## Objective
Reproduce all of the data word for word.

## Source data
***
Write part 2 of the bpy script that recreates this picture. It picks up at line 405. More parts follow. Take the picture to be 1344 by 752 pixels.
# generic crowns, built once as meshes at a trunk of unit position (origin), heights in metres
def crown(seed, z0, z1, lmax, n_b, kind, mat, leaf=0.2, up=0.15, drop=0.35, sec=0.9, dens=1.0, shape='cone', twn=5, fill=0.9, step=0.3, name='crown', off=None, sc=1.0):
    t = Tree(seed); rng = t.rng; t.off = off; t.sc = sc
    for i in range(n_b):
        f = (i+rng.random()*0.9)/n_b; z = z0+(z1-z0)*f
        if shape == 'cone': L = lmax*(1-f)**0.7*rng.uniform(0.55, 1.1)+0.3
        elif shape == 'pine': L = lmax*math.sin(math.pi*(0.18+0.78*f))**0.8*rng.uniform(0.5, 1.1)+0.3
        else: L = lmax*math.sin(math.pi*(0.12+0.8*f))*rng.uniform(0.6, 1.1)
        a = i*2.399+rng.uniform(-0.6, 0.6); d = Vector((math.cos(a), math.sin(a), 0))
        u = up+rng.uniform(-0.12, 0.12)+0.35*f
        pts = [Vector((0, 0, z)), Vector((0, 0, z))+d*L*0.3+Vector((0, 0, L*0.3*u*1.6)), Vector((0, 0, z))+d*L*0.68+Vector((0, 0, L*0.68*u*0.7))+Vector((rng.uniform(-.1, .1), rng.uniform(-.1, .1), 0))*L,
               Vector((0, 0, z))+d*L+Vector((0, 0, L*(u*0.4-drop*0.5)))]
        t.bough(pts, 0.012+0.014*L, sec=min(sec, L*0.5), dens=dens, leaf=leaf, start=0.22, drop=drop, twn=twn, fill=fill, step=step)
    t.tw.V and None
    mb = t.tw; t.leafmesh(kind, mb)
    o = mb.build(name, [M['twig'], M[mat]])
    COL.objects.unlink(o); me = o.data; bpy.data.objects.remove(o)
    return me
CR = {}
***
## Written solution
Write part 2 of the bpy script that recreates this picture. It picks up at line 405. More parts follow. Take the picture to be 1344 by 752 pixels.
# generic crowns, built once as meshes at a trunk of unit position (origin), heights in metres
def crown(seed, z0, z1, lmax, n_b, kind, mat, leaf=0.2, up=0.15, drop=0.35, sec=0.9, dens=1.0, shape='cone', twn=5, fill=0.9, step=0.3, name='crown', off=None, sc=1.0):
    t = Tree(seed); rng = t.rng; t.off = off; t.sc = sc
    for i in range(n_b):
        f = (i+rng.random()*0.9)/n_b; z = z0+(z1-z0)*f
        if shape == 'cone': L = lmax*(1-f)**0.7*rng.uniform(0.55, 1.1)+0.3
        elif shape == 'pine': L = lmax*math.sin(math.pi*(0.18+0.78*f))**0.8*rng.uniform(0.5, 1.1)+0.3
        else: L = lmax*math.sin(math.pi*(0.12+0.8*f))*rng.uniform(0.6, 1.1)
        a = i*2.399+rng.uniform(-0.6, 0.6); d = Vector((math.cos(a), math.sin(a), 0))
        u = up+rng.uniform(-0.12, 0.12)+0.35*f
        pts = [Vector((0, 0, z)), Vector((0, 0, z))+d*L*0.3+Vector((0, 0, L*0.3*u*1.6)), Vector((0, 0, z))+d*L*0.68+Vector((0, 0, L*0.68*u*0.7))+Vector((rng.uniform(-.1, .1), rng.uniform(-.1, .1), 0))*L,
               Vector((0, 0, z))+d*L+Vector((0, 0, L*(u*0.4-drop*0.5)))]
        t.bough(pts, 0.012+0.014*L, sec=min(sec, L*0.5), dens=dens, leaf=leaf, start=0.22, drop=drop, twn=twn, fill=fill, step=step)
    t.tw.V and None
    mb = t.tw; t.leafmesh(kind, mb)
    o = mb.build(name, [M['twig'], M[mat]])
    COL.objects.unlink(o); me = o.data; bpy.data.objects.remove(o)
    return me
CR = {}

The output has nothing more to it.